Non vogliamo «dialoghi» con nessuno. Vogliamo che l'organizzazione militante che si fregia del nome di Partito comunista internazionale rivendichi chiaramente come proprie nel 1974 queste posizioni, che sole costituiscono la linea di continuità a cui tutti, capi e gregari, devono attenersi. È sulla base dell'enunciazione netta di posizioni che si va o si resta, che ci si unisce o ci si divide.
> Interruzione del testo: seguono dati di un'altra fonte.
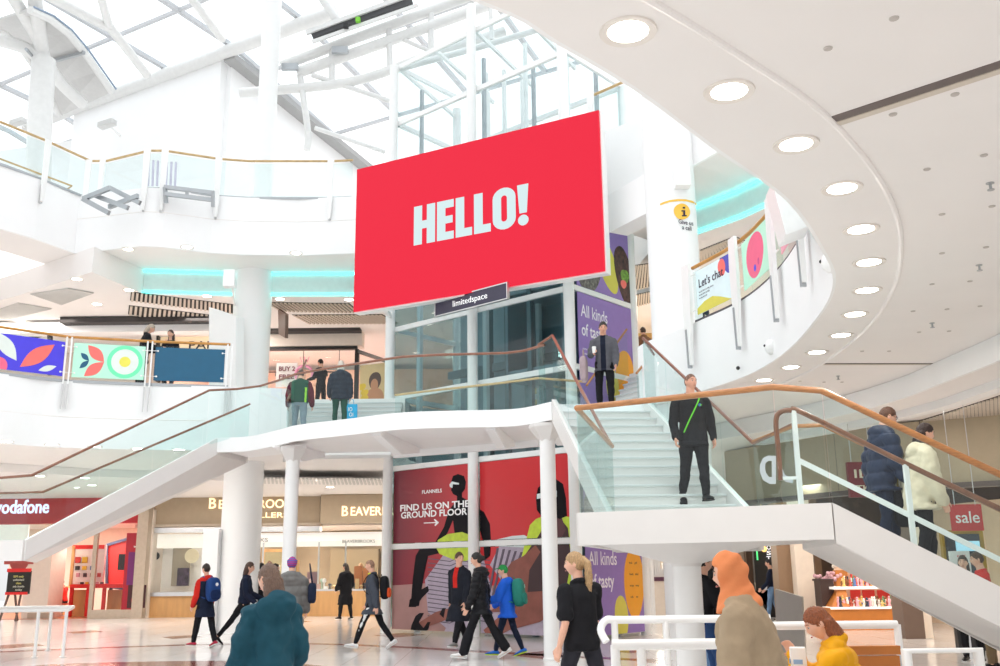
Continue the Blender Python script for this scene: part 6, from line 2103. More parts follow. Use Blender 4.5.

Le «nostre» posizioni non abbiamo potuto esprimerle in altro modo che riportando citazioni dai nostri testi fondamentali in linea continua dal 1920 al 1970.
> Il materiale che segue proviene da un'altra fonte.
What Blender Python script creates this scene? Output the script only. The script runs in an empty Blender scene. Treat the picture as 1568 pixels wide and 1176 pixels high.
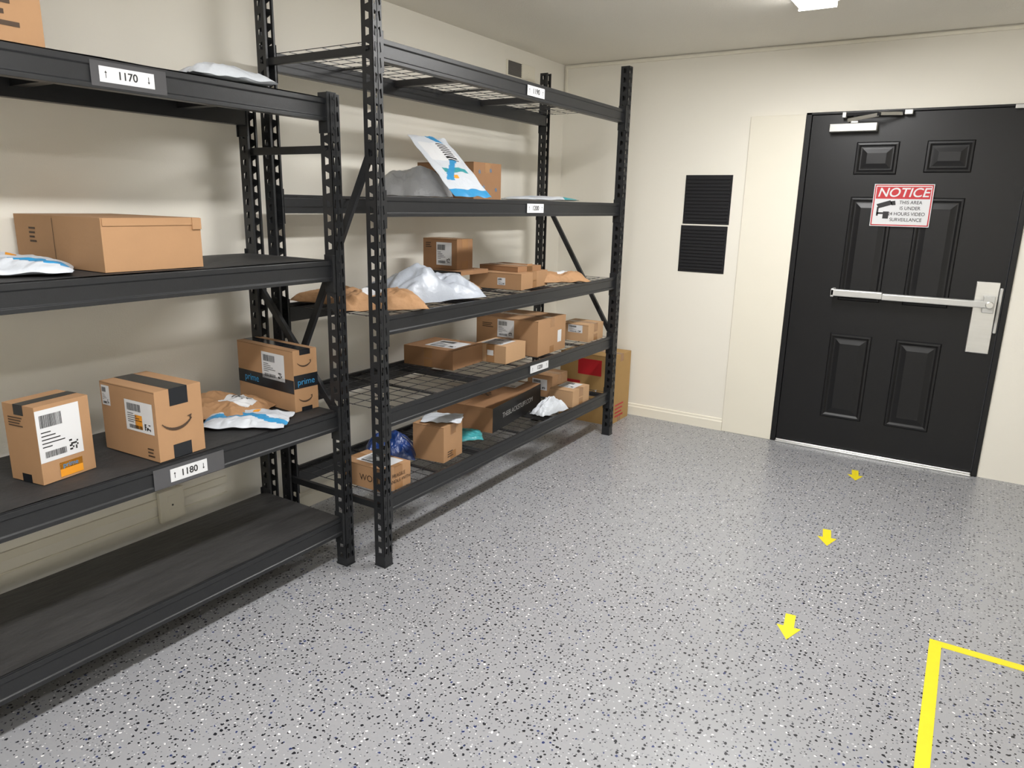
import bpy, bmesh, math, random
from mathutils import Vector, Matrix, noise, Euler
random.seed(7)
sc=bpy.context.scene
try:
    sc.view_settings.view_transform='Standard'; sc.view_settings.look='None'
    sc.view_settings.exposure=0.0
except Exception: pass

# ---------------------------------------------------------------- materials
def mat(name,col,rough=.5,metal=0,spec=.5,noise_s=None,noise_a=.1,bump=0,bump_s=50,emit=None,coat=0,stretch=None):
    m=bpy.data.materials.new(name); m.use_nodes=True; nt=m.node_tree; N=nt.nodes; L=nt.links
    b=N['Principled BSDF']; b.inputs['Base Color'].default_value=(*col,1); b.inputs['Roughness'].default_value=rough
    b.inputs['Metallic'].default_value=metal
    try: b.inputs['Specular IOR Level'].default_value=spec; b.inputs['Coat Weight'].default_value=coat
    except Exception: pass
    tc=N.new('ShaderNodeTexCoord'); src=tc.outputs['Object']
    if stretch:
        mp=N.new('ShaderNodeMapping'); mp.inputs['Scale'].default_value=stretch; L.new(src,mp.inputs['Vector']); src=mp.outputs[0]
    if noise_s:
        n=N.new('ShaderNodeTexNoise'); n.inputs['Scale'].default_value=noise_s; n.inputs['Detail'].default_value=5; L.new(src,n.inputs['Vector'])
        mx=N.new('ShaderNodeMix'); mx.data_type='RGBA'
        mx.inputs[6].default_value=(*[c*(1-noise_a) for c in col],1); mx.inputs[7].default_value=(*[min(1,c*(1+noise_a)) for c in col],1)
        L.new(n.outputs['Fac'],mx.inputs[0]); L.new(mx.outputs[2],b.inputs['Base Color'])
    if bump:
        n2=N.new('ShaderNodeTexNoise'); n2.inputs['Scale'].default_value=bump_s; n2.inputs['Detail'].default_value=4; L.new(src,n2.inputs['Vector'])
        bp=N.new('ShaderNodeBump'); bp.inputs['Strength'].default_value=bump; bp.inputs['Distance'].default_value=.01
        L.new(n2.outputs['Fac'],bp.inputs['Height']); L.new(bp.outputs[0],b.inputs['Normal'])
    if emit:
        b.inputs['Emission Color'].default_value=(1,.99,.98,1); b.inputs['Emission Strength'].default_value=emit
    return m
def s2l(r,g,b):
    f=lambda c:(c/255/12.92 if c/255<=.04045 else ((c/255+.055)/1.055)**2.4)
    return (f(r),f(g),f(b))
M_wall=mat('wall_paint',s2l(236,232,221),.6,noise_s=3,noise_a=.015,bump=.08,bump_s=220)
M_trim=mat('trim_paint',s2l(234,229,214),.45,noise_s=4,noise_a=.02)
M_ceil=mat('ceiling_paint',s2l(232,228,217),.9,noise_s=2,noise_a=.03,bump=.25,bump_s=160)
M_steel=mat('black_powder_coat',(.017,.018,.020),.38,spec=.45,noise_s=40,noise_a=.2,bump=.05,bump_s=300)
M_wire=mat('wire_black',(.035,.035,.037),.35)
M_deck=mat('deck_liner',(.026,.026,.027),.62,noise_s=9,noise_a=.55,bump=.35,bump_s=26,stretch=(1,1,1))
M_deckw=mat('deck_board_dark',(.040,.039,.039),.5,noise_s=5,noise_a=.6,bump=.4,bump_s=12,stretch=(5,1,1))
M_card=mat('cardboard',s2l(168,130,94),.8,noise_s=14,noise_a=.06,bump=.05,bump_s=90)
M_card2=mat('cardboard_dark',s2l(147,109,76),.8,noise_s=14,noise_a=.07,bump=.05,bump_s=90)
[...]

Se quanto è scritto nelle pagine precedenti è la base su cui si muove ed agisce l'organizzazione attuale, non abbiamo ragione di rimanere separati e le nostre braccia sono a disposizione dell'organizzazione. Se questo non è, se quanto sta scritto costituisse per caso per chi milita sotto l'insegna del Programma Comunista e una «specie di stagno in cui guazzano delle oche», vuol dire che la storia pone all'ordine del giorno la difesa e la riaffermazione di queste posizioni per una via diversa da quella dell'attuale formazione organizzata perché essa afferma e difende altre posizioni che da questa divergono. Se così è, la scissione organizzativa è pienamente giustificata, in quanto non intendiamo in nessun modo abbandonare la fedeltà alle posizioni a cui abbiamo dato la nostra adesione una volta per sempre, quando siamo entrati nel partito. E riteniamo che nel partito rimane chi è fedele a queste posizioni, n'esce organicamente chi le abbandona, le mistifica, le dimentica. A queste considerazioni richiamiamo tutti i compagni. Non c'è altro da aggiungere.